Job =>
Omit all pictures, then retype the data exactly as given.
>>>
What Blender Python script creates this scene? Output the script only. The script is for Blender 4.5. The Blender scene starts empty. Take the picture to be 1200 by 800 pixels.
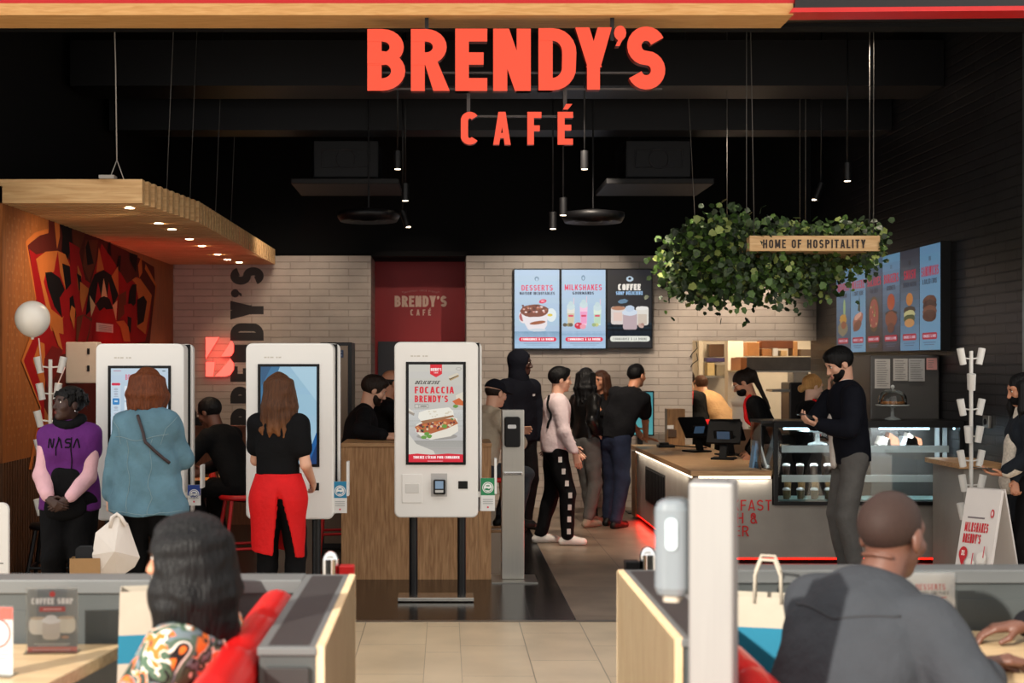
import bpy, math, random
import numpy as np
from mathutils import Vector, Matrix
from mathutils.bvhtree import BVHTree
random.seed(7); np.random.seed(7)
SC = bpy.context.scene
COL = SC.collection
R = math.radians
# ------------------------------------------------------------------ camera, world, sun, exposure
FPX, HCAM, CX, CY = 1600.0, 1.70, 522.0, 427.0
cam_d = bpy.data.cameras.new('camera'); cam = bpy.data.objects.new('camera', cam_d); COL.objects.link(cam)
cam.location = (0, 0, HCAM); cam.rotation_euler = (R(90), 0, 0)
cam_d.sensor_width = 36; cam_d.lens = FPX/1200*36
cam_d.shift_x = (600-CX)/1200; cam_d.shift_y = (CY-400)/1200
cam_d.clip_end = 200
cam_d.dof.use_dof = True; cam_d.dof.focus_distance = 10.2; cam_d.dof.aperture_fstop = 3.2
SC.camera = cam
SC.view_settings.view_transform = 'Standard'; SC.view_settings.look = 'None'
SC.view_settings.exposure = 0.0; SC.view_settings.gamma = 1; SC.view_settings.use_curve_mapping = False
wd = bpy.data.worlds.new('world'); SC.world = wd; wd.use_nodes = True
wbg = wd.node_tree.nodes['Background']; wbg.inputs[0].default_value = (1.0, .97, .93, 1); wbg.inputs[1].default_value = 1.42
sun_d = bpy.data.lights.new('sun', 'SUN'); sun_d.energy = 7.0; sun_d.angle = R(1.2); sun_d.color = (1, .93, .82)
sun = bpy.data.objects.new('sun', sun_d); COL.objects.link(sun)
SUN_DIR = Vector((.42, .55, -.32)).normalized()
sun.rotation_euler = SUN_DIR.to_track_quat('-Z', 'Y').to_euler()
sun.location = (-8, -12, 8)

def spot(name, loc, target, watts, size_deg, blend=.5, color=(1, .8, .58), radius=.04):
    d = bpy.data.lights.new(name, 'SPOT'); d.energy = watts; d.spot_size = R(size_deg); d.spot_blend = blend
    d.color = color; d.shadow_soft_size = radius
    o = bpy.data.objects.new(name, d); COL.objects.link(o); o.location = loc
    o.rotation_euler = (Vector(target)-Vector(loc)).to_track_quat('-Z', 'Y').to_euler()
    return o
def area(name, loc, target, watts, sx, sy, color=(1, .85, .65)):
    d = bpy.data.lights.new(name, 'AREA'); d.energy = watts; d.shape = 'RECTANGLE'; d.size = sx; d.size_y = sy; d.color = color
    o = bpy.data.objects.new(name, d); COL.objects.link(o); o.location = loc
    o.rotation_euler = (Vector(target)-Vector(loc)).to_track_quat('-Z', 'Y').to_euler()
    return o
def W(u, v, Z):
    """point seen at photograph position (u, v) when it stands at depth Z"""
    return Vector(((u-CX)*Z/FPX, Z, HCAM-(v-CY)*Z/FPX))
def zfloor(v): return FPX*HCAM/(v-CY)
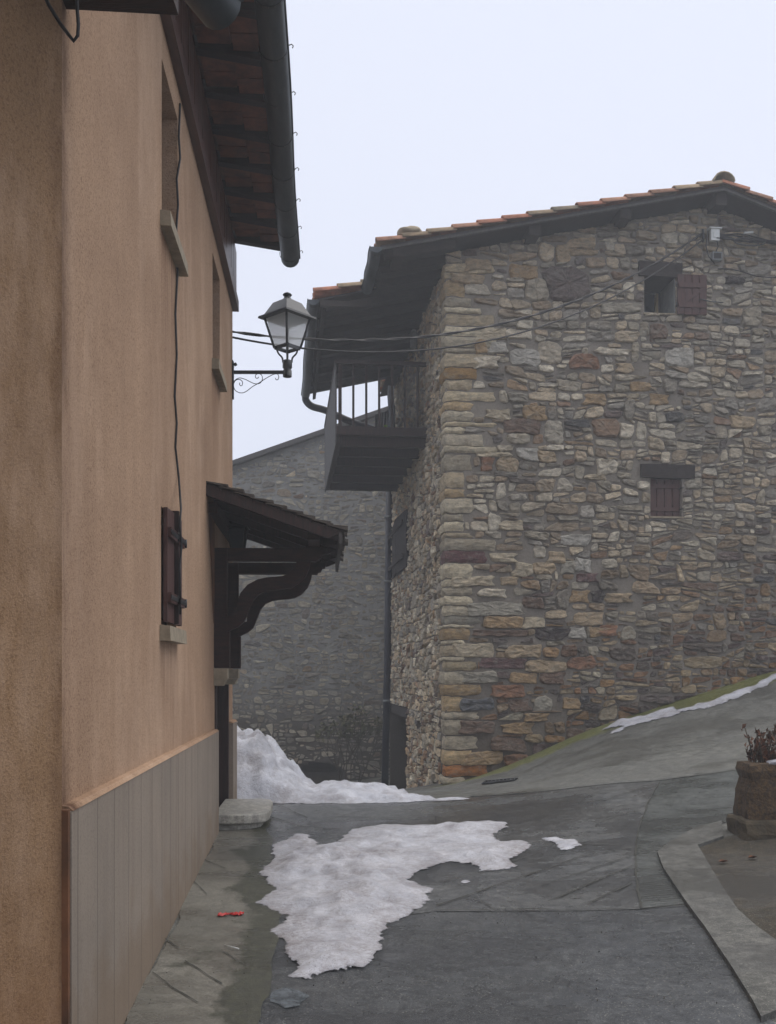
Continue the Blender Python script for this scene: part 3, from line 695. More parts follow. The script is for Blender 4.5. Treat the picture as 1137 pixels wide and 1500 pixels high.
<<<
Result =>
What Blender Python script creates this scene? Output the script only. The script is for Blender 4.5. The Blender scene starts empty. Take the picture to be 1200 by 800 pixels.
import bpy, math, random
import numpy as np
from mathutils import Vector, Matrix
from mathutils.bvhtree import BVHTree
random.seed(7); np.random.seed(7)
SC = bpy.context.scene
COL = SC.collection
R = math.radians
# ------------------------------------------------------------------ camera, world, sun, exposure
FPX, HCAM, CX, CY = 1600.0, 1.70, 522.0, 427.0
cam_d = bpy.data.cameras.new('camera'); cam = bpy.data.objects.new('camera', cam_d); COL.objects.link(cam)
cam.location = (0, 0, HCAM); cam.rotation_euler = (R(90), 0, 0)
cam_d.sensor_width = 36; cam_d.lens = FPX/1200*36
cam_d.shift_x = (600-CX)/1200; cam_d.shift_y = (CY-400)/1200
cam_d.clip_end = 200
cam_d.dof.use_dof = True; cam_d.dof.focus_distance = 10.2; cam_d.dof.aperture_fstop = 3.2
SC.camera = cam
SC.view_settings.view_transform = 'Standard'; SC.view_settings.look = 'None'
SC.view_settings.exposure = 0.0; SC.view_settings.gamma = 1; SC.view_settings.use_curve_mapping = False
wd = bpy.data.worlds.new('world'); SC.world = wd; wd.use_nodes = True
wbg = wd.node_tree.nodes['Background']; wbg.inputs[0].default_value = (1.0, .97, .93, 1); wbg.inputs[1].default_value = 1.42
sun_d = bpy.data.lights.new('sun', 'SUN'); sun_d.energy = 7.0; sun_d.angle = R(1.2); sun_d.color = (1, .93, .82)
sun = bpy.data.objects.new('sun', sun_d); COL.objects.link(sun)
SUN_DIR = Vector((.42, .55, -.32)).normalized()
sun.rotation_euler = SUN_DIR.to_track_quat('-Z', 'Y').to_euler()
sun.location = (-8, -12, 8)

def spot(name, loc, target, watts, size_deg, blend=.5, color=(1, .8, .58), radius=.04):
    d = bpy.data.lights.new(name, 'SPOT'); d.energy = watts; d.spot_size = R(size_deg); d.spot_blend = blend
    d.color = color; d.shadow_soft_size = radius
    o = bpy.data.objects.new(name, d); COL.objects.link(o); o.location = loc
    o.rotation_euler = (Vector(target)-Vector(loc)).to_track_quat('-Z', 'Y').to_euler()
    return o
def area(name, loc, target, watts, sx, sy, color=(1, .85, .65)):
    d = bpy.data.lights.new(name, 'AREA'); d.energy = watts; d.shape = 'RECTANGLE'; d.size = sx; d.size_y = sy; d.color = color
    o = bpy.data.objects.new(name, d); COL.objects.link(o); o.location = loc
    o.rotation_euler = (Vector(target)-Vector(loc)).to_track_quat('-Z', 'Y').to_euler()
    return o
def W(u, v, Z):
    """point seen at photograph position (u, v) when it stands at depth Z"""
    return Vector(((u-CX)*Z/FPX, Z, HCAM-(v-CY)*Z/FPX))
def zfloor(v): return FPX*HCAM/(v-CY)
Continue the Blender Python script for this scene: part 3, from line 695. More parts follow. The script is for Blender 4.5. Treat the picture as 1137 pixels wide and 1500 pixels high.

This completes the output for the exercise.